La stratégie de Mahmoud Abbas consistant en la reconnaissance d’un Etat indépendant via différentes organisations internationales vous semble-t-elle la bonne en l’absence de réouverture des pourparlers de paix avec Israël ?
Quels sont véritablement les autres choix qui s’offrent à lui ? Les négociations n’ont jusqu’à maintenant débouché sur rien car Israël ne négocie que pour gagner du temps tout en poursuivant la colonisation. La composition de l’actuel gouvernement israélien, où l’extrême-droite et ceux qui refusent la perspective d’un Etat palestinien sont très nombreux et influents, ne laisse guère d’espoir sur la question. De plus, alors que Mahmoud Abbas était au pouvoir, le retrait israélien unilatéral de Gaza s’est fait sans l’associer, ce qui a contribué à la prise du pouvoir par le Hamas en janvier 2006 conformément à ce qu’avait prédit Yossi Beilin.

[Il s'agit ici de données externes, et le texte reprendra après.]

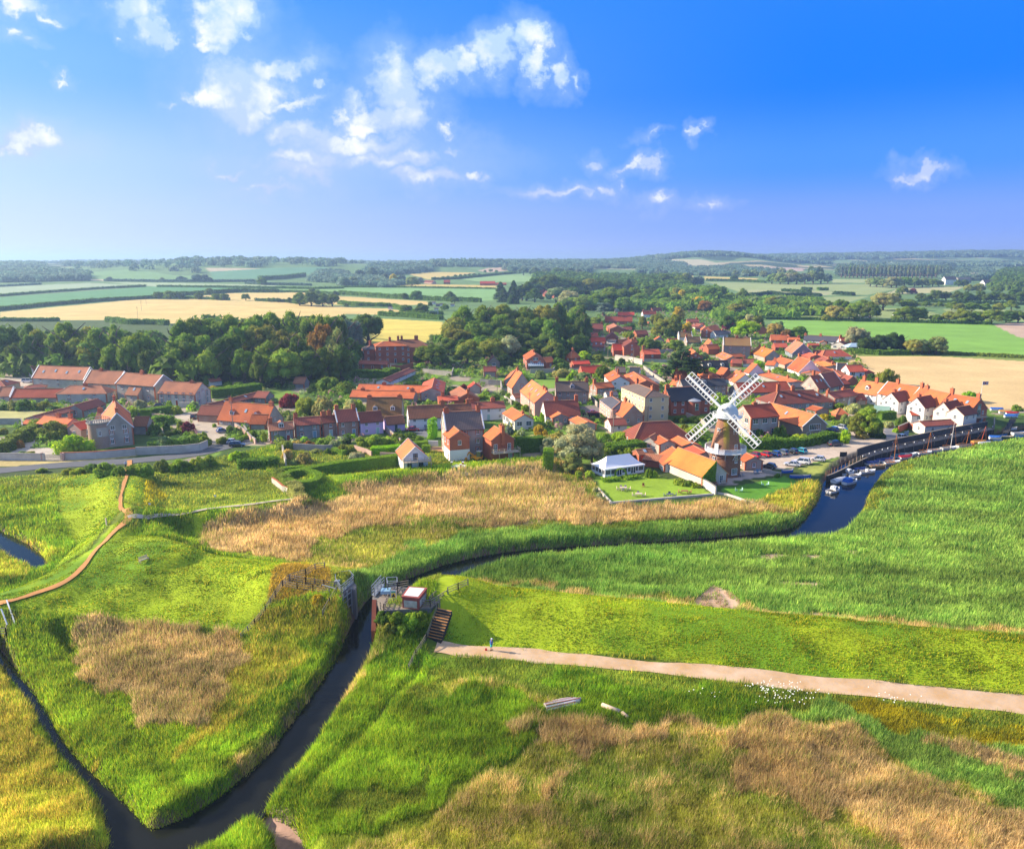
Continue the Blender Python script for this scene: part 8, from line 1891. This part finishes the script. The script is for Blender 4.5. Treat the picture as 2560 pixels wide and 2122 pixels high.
    w.hexa([(c0[0]-.3, c0[1], -2.2), (c0[0]+.35, c0[1], -2.2), (c1[0]+.35, c1[1], -2.2), (c1[0]-.3, c1[1], -2.2), (c0[0]-.3, c0[1], ZT), (c0[0]+.35, c0[1], ZT), (c1[0]+.35, c1[1], .5), (c1[0]-.3, c1[1], .5)]); bl2(w, 'wing_wall', [rust])
    d = MB(); prism(d, [S(1120, 400), S(1175, 482), S(1570, 455), S(1705, 360), S(1540, 298), S(1200, 300)], ZT-.12, ZT+.06); bl2(d, 'deck', [timber])
    t = MB(); rails(t, [S(1082, 350), S(1158, 262)], 1.5, 1.0, .08); rails(t, [S(1105, 362), S(1185, 275)], 1.5, 1.0, .08); prism(t, [S(1082, 352), S(1110, 365), S(1190, 275), S(1160, 262)], ZT, ZT+.12)
    rails(t, [S(1205, 300), S(1290, 295), S(1292, 340), S(1215, 350), S(1205, 300)], 1.9, .9, .09); bl2(t, 'steel_cage', [metal])
    h = MB(); h.box(*[float(x) for x in (S(1170,350)[0]-.2, S(1225,350)[0]+.2, S(1170,365)[1], S(1170,335)[1])], ZT+.4, ZT+.9); bl2(h, 'hatch', [plain('hatch_blue', (.25,.42,.55), .3)])
    f = MB(); rails(f, [S(1125, 445), S(1180, 480), S(1215, 400)], 1.1, .9, .09); rails(f, [S(1290, 300), S(1380, 285)], 1.1, .9, .09); rails(f, [S(1480, 440), S(1560, 452), S(1700, 365), S(1700, 345)], 1.1, 1.0, .09); rails(f, [S(1555, 420), S(1610, 370)], 1.1, .9, .09); bl2(f, 'fence', [timber])
    r2 = MB(); rails(r2, [S(1515, 312), S(1700, 350)], 1.1, 2.0, .12, 2); bl2(r2, 'barrier', [palewood])
    # control hut
    A, B, C, D = S(1330, 372, ZT+1.7), S(1465, 386, ZT+1.7), S(1530, 306, ZT+1.7), S(1386, 294, ZT+1.7)
    hut = empty('control_hut', (A[0], A[1], ZT)); tag(hut, 'low red brick control hut with flint panels and white gravel roof', 'hut'); oh = np.array(hut.location)
    def b3(mb, nm, mts): o = mb.build(nm, mts, hut); o.data.transform(Matrix.Translation(-oh)); return o
    m = MB(); prism(m, [A, B, C, D], ZT, ZT+1.7); b3(m, 'wall', [sbrick])
    pn = MB(); u = B-A; nA = np.array([u[1], -u[0], 0]); nA /= np.linalg.norm(nA); nA = nA if nA[1] < 0 else -nA
    a0, a1 = A+u*.1+nA*.04, A+u*.9+nA*.04; pn.face([(*a0[:2], ZT+.25), (*a1[:2], ZT+.25), (*a1[:2], ZT+1.35), (*a0[:2], ZT+1.35)])
    u = C-B; nB = np.array([u[1], -u[0], 0]); nB /= np.linalg.norm(nB); nB = nB if nB[0] > 0 else -nB; a0, a1 = B+u*.1+nB*.04, B+u*.9+nB*.04; pn.face([(*a0[:2], ZT+.25), (*a1[:2], ZT+.25), (*a1[:2], ZT+1.35), (*a0[:2], ZT+1.35)])
    b3(pn, 'panel', [mat('cobble_panel', (.62,.58,.52), (.20,.18,.16), var=.5, scale=3)])
    rf = MB(); cen = (A+B+C+D)/4; big = [cen+(q-cen)*1.07 for q in (A, B, C, D)]; sm = [cen+(q-cen)*.86 for q in (A, B, C, D)]; prism(rf, big, ZT+1.7, ZT+1.95, 0); prism(rf, sm, ZT+1.9, ZT+1.99, 1); b3(rf, 'roof', [sbrick, mat('roof_gravel', (.78,.74,.70), (.60,.56,.52), var=.2, scale=3)])
sluice()
def steps(tagk, b0, t0, zt, wd, n, label, m, lift=0.0):
    a = Gt(tagk, *b0); b = Pt(tagk, *t0, zt); root = empty('steps', tuple(a)); tag(root, label, 'steps'); d = b-a; l = np.linalg.norm(d[:2]); ang = math.atan2(d[1], d[0]); root.rotation_euler = (0, 0, ang)
    for i in range(n):
        x0, x1 = l*i/n, l*(i+1)/n; z = d[2]*(i+1)/n+lift; q = MB(); q.box(x0, x1+.05, -wd/2, wd/2, z-.9, z-.06, 1); q.box(x0-.06, x0+.05, -wd/2-.03, wd/2+.03, z-.25, z, 0); q.box(x0+.05, x1, -wd/2, wd/2, z-.06, z-.01, 2); q.build('step', [darkwood, darkwood, m], root)
    return a, b
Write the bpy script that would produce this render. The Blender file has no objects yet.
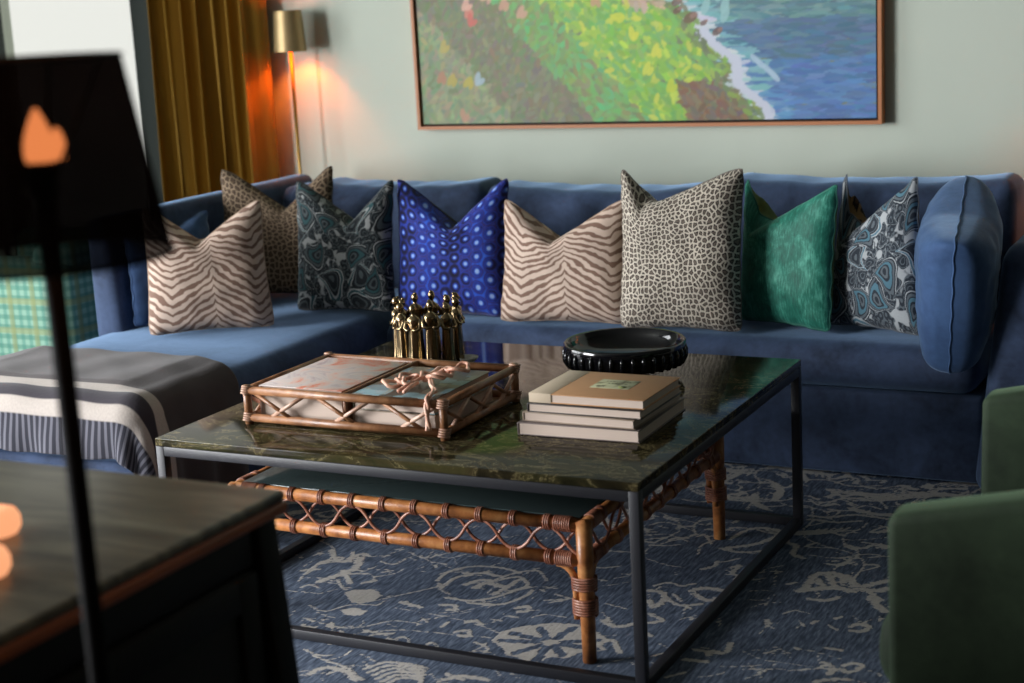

Il serait comique d’entendre Israël dénoncer l’unilatéralisme palestinien, si la situation n’était pas tragique. Mahmoud Abbas cherche au contraire une voie diplomatique, internationale et multilatérale. Vouloir passer par la reconnaissance internationale et la voie onusienne ne peut en rien lui être reproché, surtout qu’on ne voit pas bien quelles sont les autres options à sa disposition, sauf accepter la situation actuelle, c’est-à-dire le non-règlement du conflit, une occupation qui se prolonge et la répression qui accompagne toute occupation militaire. La stratégie de Mahmoud Abbas est donc éminemment préférable à celle de l’acceptation de l’occupation ou celle de l’affrontement armé, les deux étant finalement liés.